* begin Supplied records *

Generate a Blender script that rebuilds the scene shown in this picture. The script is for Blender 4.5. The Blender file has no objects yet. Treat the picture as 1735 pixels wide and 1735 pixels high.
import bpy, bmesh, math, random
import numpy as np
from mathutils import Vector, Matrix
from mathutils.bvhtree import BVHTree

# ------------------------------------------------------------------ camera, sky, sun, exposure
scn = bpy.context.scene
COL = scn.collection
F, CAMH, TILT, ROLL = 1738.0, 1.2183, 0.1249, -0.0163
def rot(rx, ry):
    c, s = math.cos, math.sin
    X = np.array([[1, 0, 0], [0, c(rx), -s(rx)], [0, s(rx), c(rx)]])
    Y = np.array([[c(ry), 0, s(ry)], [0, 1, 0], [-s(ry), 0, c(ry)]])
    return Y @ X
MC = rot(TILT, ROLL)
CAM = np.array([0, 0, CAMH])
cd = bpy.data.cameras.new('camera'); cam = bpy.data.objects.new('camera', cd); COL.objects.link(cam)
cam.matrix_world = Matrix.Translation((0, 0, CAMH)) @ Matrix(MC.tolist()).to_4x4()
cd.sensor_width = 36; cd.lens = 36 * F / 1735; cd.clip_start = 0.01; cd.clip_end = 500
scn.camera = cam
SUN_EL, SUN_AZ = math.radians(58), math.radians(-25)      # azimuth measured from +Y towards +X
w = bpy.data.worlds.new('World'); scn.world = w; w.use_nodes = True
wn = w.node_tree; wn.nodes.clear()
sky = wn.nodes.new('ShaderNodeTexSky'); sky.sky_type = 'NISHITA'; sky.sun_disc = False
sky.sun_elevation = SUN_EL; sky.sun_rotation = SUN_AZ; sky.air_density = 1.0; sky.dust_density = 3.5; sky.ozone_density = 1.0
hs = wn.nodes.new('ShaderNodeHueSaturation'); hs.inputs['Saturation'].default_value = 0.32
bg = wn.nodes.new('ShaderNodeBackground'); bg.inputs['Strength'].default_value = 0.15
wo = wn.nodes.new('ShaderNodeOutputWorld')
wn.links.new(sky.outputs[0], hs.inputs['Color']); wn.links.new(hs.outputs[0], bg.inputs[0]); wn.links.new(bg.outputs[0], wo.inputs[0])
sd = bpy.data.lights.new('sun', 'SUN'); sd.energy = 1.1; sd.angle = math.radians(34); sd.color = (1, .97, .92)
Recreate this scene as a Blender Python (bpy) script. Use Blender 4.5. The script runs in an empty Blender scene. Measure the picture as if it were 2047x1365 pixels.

* end Supplied records *

### Your goal
Copy every line of the records above that holds the word "Blender".

### Result for this exercise
Generate a Blender script that rebuilds the scene shown in this picture. The script is for Blender 4.5. The Blender file has no objects yet. Treat the picture as 1735 pixels wide and 1735 pixels high.
Recreate this scene as a Blender Python (bpy) script. Use Blender 4.5. The script runs in an empty Blender scene. Measure the picture as if it were 2047x1365 pixels.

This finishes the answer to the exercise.